Es lo que echo de menos en el mundo actual, en todas las organizaciones internacionales. Cada vez que hay una reunión de gobernantes y expertos, busco alguna huella de esta preocupación que sería la condición de una posible eficacia. Se manejan hechos, datos, estadísticas. Todo eso es importante: son los "recursos" de que se puede disponer o que se necesitan. ¿Para qué? Para los "proyectos". De esto no se habla, apenas se piensa en ellos; y son, deberían ser, la única justificación de lo demás.

Esto se aplica a la vida de cada uno de los países, a la ordenación de la vida colectiva. Creo que en ello influye la presencia de esos conjuntos internacionales y el uso del confuso concepto de "globalización", válido si se quiere decir que todo el mundo está en presencia y hay que contar con él, falso si se lo entiende como la existencia de un mundo "uno", ocultando el hecho de que hay varios, profundamente distintos y no demasiado inteligibles.

Hay una angustiosa escasez de proyectos. Muy escasos países tienen un argumento expreso, claro, entendido y compartido por los individuos. Tengo una experiencia bastante larga, y se puede comprobar el descenso de la visión argumental en lugares en los que hace medio siglo era mucho mayor. Escribí dos libros sobre los Estados Unidos: "Los Estados Unidos en escorzo" y "Análisis de los Estados Unidos". El primero, en los años iniciales del decenio de 1950; el segundo, en 1968. Fueron publicados juntos en inglés con el título "América in the Fifties and Sixties".

Casi todo lo dicho en el más antiguo seguía siendo válido después, pero había cosas nuevas, y la más saliente era una vacilación respecto al argumento del país y sus posibles trayectorias. En 1968 escribí "Israel: una resurrección". Lancé una mirada sobre lo que podría ser el nuevo país, sobre la diferencia entre los judíos como fermento en países ajenos y lo que tendría que ser un "país judío". Creo que los cambios argumentales desde entonces son evidentes.

Si aplicamos este punto de vista a la actualidad, en cualquier país, si consideramos el panorama político de este fin de siglo, salta a la vista la crisis de los argumentos.
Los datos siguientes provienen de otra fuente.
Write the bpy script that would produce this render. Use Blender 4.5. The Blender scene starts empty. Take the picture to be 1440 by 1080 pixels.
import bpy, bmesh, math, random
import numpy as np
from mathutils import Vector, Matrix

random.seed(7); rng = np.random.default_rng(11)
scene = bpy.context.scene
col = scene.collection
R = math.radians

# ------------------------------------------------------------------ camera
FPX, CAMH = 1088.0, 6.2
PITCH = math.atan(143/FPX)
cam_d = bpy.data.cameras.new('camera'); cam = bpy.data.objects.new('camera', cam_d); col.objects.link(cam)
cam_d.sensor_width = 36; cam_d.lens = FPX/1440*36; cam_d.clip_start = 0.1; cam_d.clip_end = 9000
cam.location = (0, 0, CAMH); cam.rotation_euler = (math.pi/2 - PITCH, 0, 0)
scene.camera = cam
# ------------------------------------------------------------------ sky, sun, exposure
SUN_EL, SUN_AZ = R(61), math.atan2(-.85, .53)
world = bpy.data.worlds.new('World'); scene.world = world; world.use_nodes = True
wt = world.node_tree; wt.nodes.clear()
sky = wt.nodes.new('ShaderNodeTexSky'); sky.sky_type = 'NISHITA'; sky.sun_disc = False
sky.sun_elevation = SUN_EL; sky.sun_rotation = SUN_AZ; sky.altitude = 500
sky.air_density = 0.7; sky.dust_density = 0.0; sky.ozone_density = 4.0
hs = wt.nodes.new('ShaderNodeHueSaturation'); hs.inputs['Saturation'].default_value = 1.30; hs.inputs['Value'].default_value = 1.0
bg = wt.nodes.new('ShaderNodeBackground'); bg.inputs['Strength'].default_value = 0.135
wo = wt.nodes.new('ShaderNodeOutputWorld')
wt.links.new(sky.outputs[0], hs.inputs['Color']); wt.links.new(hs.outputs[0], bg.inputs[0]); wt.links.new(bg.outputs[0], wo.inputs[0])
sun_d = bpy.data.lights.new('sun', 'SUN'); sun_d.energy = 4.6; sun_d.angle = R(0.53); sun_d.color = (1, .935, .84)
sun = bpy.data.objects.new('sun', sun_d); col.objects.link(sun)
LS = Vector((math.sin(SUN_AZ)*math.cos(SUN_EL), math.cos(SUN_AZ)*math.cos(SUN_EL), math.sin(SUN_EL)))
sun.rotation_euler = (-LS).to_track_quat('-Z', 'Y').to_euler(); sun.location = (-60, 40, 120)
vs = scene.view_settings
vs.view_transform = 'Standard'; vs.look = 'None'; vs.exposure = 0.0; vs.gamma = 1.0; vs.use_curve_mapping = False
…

Se habla de recursos; se atiende, con razón, a los aspectos económicos, porque en ellos se sustenta la vida y proporcionan las posibilidades; pero con ello no se ha hecho más que empezar. Es curiosa la falta de atención a esa dimensión importante y necesaria: son muchos los que no aprecian el éxito económico, los que miran con buenos ojos los métodos o equipos que han llevado al fracaso, a la escasez, a las dificultades. Parece absurdo e injusto, pero es explicable, sobre todo si se usa eso que es ahora absolutamente posible: la manipulación de las sociedades por la propaganda, sea el deporte, unos funerales o hasta un eclipse.

El fondo de la cuestión es que la política no se puede limitar a los recursos, sino que, partiendo de ellos, tiene que indagar los argumentos. Es lo único en que "consiste" la vida de una persona o la historia de un país. Es lo único que puede ilusionar de manera positiva.

Y digo esto porque hay otra posibilidad de movilización de multitudes; la fanatización, el negativismo, la voluntad de destrucción. Hay grupos humanos, que pueden ser enormes, definidos por la voluntad de destruir algo. Se caracterizan por la ausencia de todo proyecto o argumento; lo que ocupa su lugar es la actitud de estar "en contra". Y si se mira bien, se encuentra que lo que más suscita la hostilidad es los proyectos, el confiar en que la vida puede tener argumento, no digamos si este es atractivo.

Este es el meollo de la cuestión. A veces, los que en principio tienen una visión argumental de la realidad apenas lo ven, no se atreven a decirlo, no tienen la capacidad de comprender en qué consiste -quiero decir, va consistiendo- el argumento del país de que se trata. Se produce un contagio de la actitud negativa, despersonalizadora, invade una extraña atonía para lo que podría ser eficaz.

Esta es una situación casi universal, factor decisivo de esa incipiente decadencia que me parece aterradora y que todavía confío en que sea evitable. Pero se ha dicho, con razón: mal de muchos, consuelo de tontos.

Cada país tiene que auscultar su realidad, descubrir su argumento, oculto por una espesa capa de olvidos, falsificaciones, lugares comunes, negación del carácter humano del hombre. Partes considerables de la humanidad están dedicadas a esta siniestra empresa, con resultados excelentes en muchos países y durante largos periodos.

Y ese argumento, el de cada sociedad efectiva, en su integridad y complejidad, tiene que ser expresado, mostrado, con talento y belleza, de manera que se pueda encender en las personas el deseo, el afán, la decisión de realizarlo y tratar de ser lo que en el fondo, y casi sin saberlo, pretenden ser.